The starting investment to establish a coffee brand is not genuinely high, and the
same case could be applied for the barriers. Newcomers in Iceland can challenge
brands like Starbucks at a local level. Although, it is undoubtly difficult for
small businesses to compete against strong brands like Starbucks; therefore, their
chance of being successful stays low to moderate. Still, it gets lessened to an
abundant extent by several elements such as market share, brand loyalty and
brand image. It is also worth mentioning that Starbucks has an advantage with
its own network of suppliers and high quality materials. With all aspects
considered such as corporation’s size and potential to purchase, it is no doubt
that Starbucks has access to better quality coffee and an enormous amount of
suppliers worldwide. All these elements act to moderate the amount of threat
caused by the newcomers. Nevertheless,
Starbucks does not neglect the possibility of rivals coming into the picture
and has taken adaptation into action. For example, the firm had renovated its
coffee line to provide small-scale, cheaper cups while utilizing new machines
that create one cup of coffee individually so that the taste is fresher. This
act can be viewed as another way Starbucks is revamping in order to preserve
its tremendous market share, as well as restraining others from considering compete.
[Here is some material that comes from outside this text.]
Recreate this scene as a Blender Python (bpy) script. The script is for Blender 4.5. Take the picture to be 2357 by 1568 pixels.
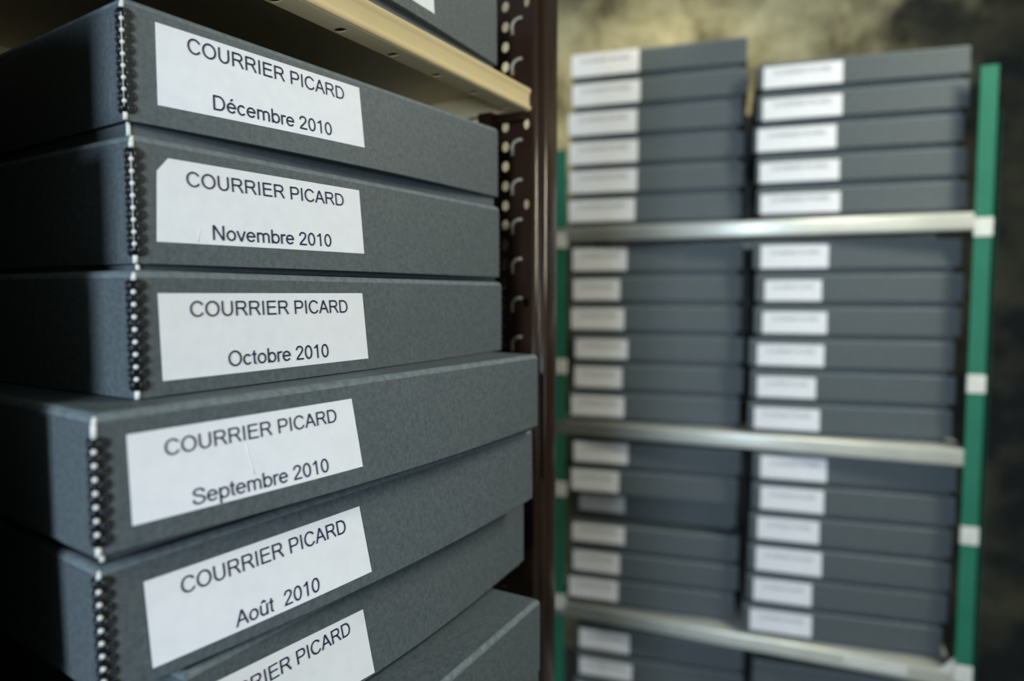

·       Threat of substitute products or services: Moderate.

The risk of consumers substituting away from Starbucks for direct rivals in
Iceland such as Te & Kaffi and Mokka is a genuine concern. As they all
honour themselves on customer service, specialty beverages, they are very hard
to differentiate. The available drinks section is diversed varying from energy
drinks to smoothies or juice. Although, Starbucks sells a huge range of these
drinks within its stores. While the greater part of coffee drinkers do not
replace coffee, the most direct replacement is tea, which Starbucks sells under
its own Teavana® Tea brand. This can be considered as an ideal example of how
Starbucks has successfully done a good job hedging against the risk of
replacements with the variety of drinks it provides.